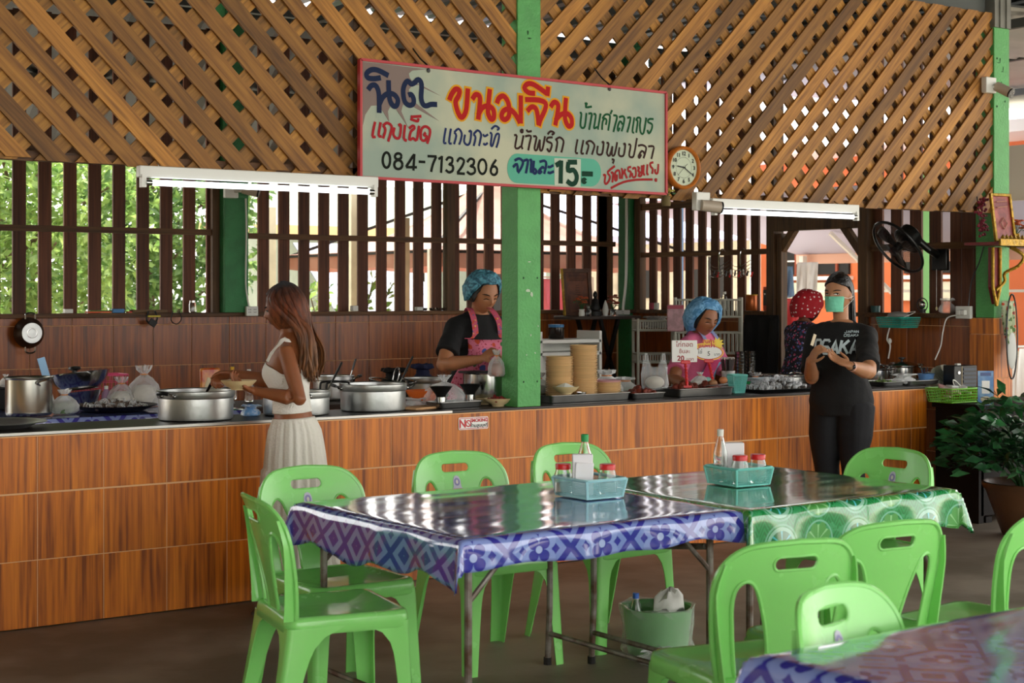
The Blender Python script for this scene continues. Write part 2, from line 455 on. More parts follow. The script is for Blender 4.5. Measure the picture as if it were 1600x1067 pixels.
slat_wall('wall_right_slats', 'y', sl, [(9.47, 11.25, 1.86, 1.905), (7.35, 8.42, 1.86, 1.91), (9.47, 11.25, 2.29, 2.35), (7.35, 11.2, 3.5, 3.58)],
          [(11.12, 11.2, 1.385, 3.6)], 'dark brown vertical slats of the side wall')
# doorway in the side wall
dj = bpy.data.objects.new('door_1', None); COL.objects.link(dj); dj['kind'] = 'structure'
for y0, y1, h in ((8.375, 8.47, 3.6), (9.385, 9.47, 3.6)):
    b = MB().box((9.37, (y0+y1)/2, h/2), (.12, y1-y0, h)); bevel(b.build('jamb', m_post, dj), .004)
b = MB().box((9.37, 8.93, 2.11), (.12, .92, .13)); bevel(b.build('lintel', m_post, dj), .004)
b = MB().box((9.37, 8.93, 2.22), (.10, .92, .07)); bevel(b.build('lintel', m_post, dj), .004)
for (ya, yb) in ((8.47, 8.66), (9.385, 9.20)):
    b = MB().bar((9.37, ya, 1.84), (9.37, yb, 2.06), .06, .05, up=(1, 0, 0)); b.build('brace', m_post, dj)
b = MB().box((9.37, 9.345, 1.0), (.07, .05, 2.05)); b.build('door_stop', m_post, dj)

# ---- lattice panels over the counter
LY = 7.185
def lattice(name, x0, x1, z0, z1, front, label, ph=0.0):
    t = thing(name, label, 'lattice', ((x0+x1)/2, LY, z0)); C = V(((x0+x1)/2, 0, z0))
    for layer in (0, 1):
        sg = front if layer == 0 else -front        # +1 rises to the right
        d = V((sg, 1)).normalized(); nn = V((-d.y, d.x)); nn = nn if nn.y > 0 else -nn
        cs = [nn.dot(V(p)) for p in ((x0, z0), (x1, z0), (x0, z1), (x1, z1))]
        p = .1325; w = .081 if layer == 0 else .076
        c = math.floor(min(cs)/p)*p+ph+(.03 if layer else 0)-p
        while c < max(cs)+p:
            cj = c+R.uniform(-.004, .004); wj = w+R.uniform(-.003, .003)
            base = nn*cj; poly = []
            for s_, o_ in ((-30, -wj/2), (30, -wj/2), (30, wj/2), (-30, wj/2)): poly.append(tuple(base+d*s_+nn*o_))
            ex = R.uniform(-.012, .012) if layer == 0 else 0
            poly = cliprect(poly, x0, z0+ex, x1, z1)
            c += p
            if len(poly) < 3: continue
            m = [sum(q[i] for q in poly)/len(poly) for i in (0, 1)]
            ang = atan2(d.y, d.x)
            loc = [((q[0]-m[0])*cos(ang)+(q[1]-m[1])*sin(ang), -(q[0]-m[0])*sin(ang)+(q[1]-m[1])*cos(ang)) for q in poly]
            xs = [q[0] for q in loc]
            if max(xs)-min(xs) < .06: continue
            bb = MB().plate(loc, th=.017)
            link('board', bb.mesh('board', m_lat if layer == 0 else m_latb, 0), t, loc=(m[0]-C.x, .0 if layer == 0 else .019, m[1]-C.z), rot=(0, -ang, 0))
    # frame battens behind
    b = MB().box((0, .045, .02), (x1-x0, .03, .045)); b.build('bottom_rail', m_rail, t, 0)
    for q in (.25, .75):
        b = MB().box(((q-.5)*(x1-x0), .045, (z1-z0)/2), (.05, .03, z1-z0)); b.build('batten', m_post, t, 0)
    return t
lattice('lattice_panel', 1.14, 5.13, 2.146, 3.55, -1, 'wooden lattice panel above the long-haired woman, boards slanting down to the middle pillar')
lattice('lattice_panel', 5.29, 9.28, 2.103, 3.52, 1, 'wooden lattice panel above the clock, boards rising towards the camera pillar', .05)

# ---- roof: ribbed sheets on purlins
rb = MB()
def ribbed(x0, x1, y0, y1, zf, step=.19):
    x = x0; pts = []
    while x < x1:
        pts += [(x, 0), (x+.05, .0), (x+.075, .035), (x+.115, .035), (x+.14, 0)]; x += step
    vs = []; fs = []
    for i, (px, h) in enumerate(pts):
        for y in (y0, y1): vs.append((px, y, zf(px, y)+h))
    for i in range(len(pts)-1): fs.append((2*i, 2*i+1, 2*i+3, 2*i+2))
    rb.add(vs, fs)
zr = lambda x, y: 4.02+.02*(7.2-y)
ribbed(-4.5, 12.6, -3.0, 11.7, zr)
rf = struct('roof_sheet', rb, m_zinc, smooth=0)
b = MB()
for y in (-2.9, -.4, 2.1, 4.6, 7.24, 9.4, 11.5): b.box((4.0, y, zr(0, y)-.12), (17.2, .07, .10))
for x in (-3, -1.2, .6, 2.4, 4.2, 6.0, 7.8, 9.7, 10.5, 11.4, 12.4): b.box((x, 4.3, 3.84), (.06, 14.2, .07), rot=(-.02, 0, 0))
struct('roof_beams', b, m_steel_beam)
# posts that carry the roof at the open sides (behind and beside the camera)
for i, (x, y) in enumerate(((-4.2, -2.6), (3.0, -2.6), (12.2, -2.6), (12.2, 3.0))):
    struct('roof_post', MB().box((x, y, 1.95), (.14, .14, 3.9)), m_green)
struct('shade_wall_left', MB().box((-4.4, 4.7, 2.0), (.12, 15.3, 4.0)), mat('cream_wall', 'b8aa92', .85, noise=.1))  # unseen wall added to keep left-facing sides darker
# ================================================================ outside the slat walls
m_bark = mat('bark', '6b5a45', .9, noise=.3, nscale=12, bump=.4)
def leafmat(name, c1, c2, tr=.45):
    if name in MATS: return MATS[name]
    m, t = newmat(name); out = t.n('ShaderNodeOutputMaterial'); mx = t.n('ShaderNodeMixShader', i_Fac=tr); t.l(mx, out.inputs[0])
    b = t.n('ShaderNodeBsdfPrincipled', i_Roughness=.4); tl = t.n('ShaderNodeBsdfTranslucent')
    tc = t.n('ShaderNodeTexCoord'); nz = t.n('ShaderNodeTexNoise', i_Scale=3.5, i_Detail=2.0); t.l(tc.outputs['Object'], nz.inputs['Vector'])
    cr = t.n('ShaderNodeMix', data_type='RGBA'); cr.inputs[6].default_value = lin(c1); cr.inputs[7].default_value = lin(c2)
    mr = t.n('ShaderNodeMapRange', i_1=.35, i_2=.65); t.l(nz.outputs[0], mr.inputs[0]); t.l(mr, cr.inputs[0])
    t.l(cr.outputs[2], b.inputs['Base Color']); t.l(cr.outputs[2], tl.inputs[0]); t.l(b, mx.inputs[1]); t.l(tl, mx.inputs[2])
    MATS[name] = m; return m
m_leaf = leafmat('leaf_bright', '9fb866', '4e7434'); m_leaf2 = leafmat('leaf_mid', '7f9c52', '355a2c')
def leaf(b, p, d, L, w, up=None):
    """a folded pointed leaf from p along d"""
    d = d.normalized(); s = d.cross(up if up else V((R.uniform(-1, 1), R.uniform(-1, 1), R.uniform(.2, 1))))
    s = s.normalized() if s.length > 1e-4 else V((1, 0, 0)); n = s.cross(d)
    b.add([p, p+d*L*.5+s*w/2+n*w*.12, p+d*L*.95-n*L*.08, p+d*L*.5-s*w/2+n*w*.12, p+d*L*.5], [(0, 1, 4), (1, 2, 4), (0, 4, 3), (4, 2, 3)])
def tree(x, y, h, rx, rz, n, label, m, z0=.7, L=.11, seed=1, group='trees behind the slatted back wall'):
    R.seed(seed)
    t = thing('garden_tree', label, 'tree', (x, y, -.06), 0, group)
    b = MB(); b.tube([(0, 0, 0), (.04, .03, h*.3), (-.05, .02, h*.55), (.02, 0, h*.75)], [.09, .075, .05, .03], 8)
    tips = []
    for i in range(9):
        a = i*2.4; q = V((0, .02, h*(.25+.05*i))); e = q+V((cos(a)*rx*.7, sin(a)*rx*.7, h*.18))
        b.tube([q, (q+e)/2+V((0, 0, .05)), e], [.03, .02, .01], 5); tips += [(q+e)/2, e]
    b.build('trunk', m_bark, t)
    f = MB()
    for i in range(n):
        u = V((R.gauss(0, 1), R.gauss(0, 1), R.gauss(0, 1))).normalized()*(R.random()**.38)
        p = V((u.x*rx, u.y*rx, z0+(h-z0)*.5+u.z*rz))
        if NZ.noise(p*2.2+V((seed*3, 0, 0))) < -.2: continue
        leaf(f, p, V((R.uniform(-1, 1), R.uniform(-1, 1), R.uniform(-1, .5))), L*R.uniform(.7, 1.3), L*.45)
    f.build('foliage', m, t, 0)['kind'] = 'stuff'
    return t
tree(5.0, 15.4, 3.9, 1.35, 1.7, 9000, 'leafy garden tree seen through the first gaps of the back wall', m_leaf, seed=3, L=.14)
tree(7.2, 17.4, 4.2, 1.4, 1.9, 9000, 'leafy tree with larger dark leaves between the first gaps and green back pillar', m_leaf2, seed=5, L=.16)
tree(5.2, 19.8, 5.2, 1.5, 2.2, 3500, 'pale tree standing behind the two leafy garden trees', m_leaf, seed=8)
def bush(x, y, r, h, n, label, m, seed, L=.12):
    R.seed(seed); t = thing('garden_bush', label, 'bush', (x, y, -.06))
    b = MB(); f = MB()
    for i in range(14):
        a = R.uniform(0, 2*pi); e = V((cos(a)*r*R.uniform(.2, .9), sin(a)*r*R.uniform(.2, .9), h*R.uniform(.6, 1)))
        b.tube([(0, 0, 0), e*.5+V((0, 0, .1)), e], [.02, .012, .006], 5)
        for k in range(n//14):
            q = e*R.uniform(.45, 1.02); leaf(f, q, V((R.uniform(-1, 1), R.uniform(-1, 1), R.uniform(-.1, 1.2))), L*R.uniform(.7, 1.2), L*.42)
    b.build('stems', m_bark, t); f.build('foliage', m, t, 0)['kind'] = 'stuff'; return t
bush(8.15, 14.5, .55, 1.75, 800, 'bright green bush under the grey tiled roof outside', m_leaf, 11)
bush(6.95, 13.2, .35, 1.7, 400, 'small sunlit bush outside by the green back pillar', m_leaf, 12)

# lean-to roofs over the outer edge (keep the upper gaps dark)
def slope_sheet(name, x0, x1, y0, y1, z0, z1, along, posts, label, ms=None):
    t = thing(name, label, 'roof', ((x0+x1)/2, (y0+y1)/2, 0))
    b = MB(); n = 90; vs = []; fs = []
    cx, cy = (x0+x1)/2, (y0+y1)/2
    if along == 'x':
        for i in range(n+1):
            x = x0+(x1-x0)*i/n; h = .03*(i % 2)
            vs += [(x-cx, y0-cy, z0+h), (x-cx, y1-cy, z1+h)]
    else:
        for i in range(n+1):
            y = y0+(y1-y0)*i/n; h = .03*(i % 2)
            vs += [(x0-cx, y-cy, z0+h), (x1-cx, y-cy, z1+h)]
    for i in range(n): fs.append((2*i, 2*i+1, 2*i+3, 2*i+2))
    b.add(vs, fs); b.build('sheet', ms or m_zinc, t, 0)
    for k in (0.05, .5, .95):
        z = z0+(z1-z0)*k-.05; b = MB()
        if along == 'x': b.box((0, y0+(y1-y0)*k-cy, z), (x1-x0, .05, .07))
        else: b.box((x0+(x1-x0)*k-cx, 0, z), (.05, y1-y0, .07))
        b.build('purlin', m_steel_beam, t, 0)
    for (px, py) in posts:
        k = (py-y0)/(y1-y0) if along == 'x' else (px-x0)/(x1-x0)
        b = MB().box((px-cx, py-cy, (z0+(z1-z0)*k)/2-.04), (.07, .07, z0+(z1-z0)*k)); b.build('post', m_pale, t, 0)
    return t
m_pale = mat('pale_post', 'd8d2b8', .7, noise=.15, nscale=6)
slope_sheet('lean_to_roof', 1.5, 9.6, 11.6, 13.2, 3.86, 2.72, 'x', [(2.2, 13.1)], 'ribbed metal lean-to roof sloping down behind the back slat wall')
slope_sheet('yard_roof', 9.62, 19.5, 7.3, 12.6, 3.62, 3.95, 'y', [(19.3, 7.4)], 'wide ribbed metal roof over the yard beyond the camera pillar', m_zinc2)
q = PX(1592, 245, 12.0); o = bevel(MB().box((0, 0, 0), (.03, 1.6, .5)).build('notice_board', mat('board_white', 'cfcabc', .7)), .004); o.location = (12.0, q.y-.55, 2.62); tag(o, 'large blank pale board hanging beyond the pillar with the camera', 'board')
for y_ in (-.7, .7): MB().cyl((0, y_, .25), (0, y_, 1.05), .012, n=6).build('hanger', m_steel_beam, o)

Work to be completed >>
Begin at the first line of the material and copy each line exactly through the one containing "b = MB().box((9.37, 9.345, 1.0), (.07, .05, 2.05));". Omit pictures.

Output >>
The Blender Python script for this scene continues. Write part 2, from line 455 on. More parts follow. The script is for Blender 4.5. Measure the picture as if it were 1600x1067 pixels.
slat_wall('wall_right_slats', 'y', sl, [(9.47, 11.25, 1.86, 1.905), (7.35, 8.42, 1.86, 1.91), (9.47, 11.25, 2.29, 2.35), (7.35, 11.2, 3.5, 3.58)],
          [(11.12, 11.2, 1.385, 3.6)], 'dark brown vertical slats of the side wall')
# doorway in the side wall
dj = bpy.data.objects.new('door_1', None); COL.objects.link(dj); dj['kind'] = 'structure'
for y0, y1, h in ((8.375, 8.47, 3.6), (9.385, 9.47, 3.6)):
    b = MB().box((9.37, (y0+y1)/2, h/2), (.12, y1-y0, h)); bevel(b.build('jamb', m_post, dj), .004)
b = MB().box((9.37, 8.93, 2.11), (.12, .92, .13)); bevel(b.build('lintel', m_post, dj), .004)
b = MB().box((9.37, 8.93, 2.22), (.10, .92, .07)); bevel(b.build('lintel', m_post, dj), .004)
for (ya, yb) in ((8.47, 8.66), (9.385, 9.20)):
    b = MB().bar((9.37, ya, 1.84), (9.37, yb, 2.06), .06, .05, up=(1, 0, 0)); b.build('brace', m_post, dj)
b = MB().box((9.37, 9.345, 1.0), (.07, .05, 2.05)); b.build('door_stop', m_post, dj)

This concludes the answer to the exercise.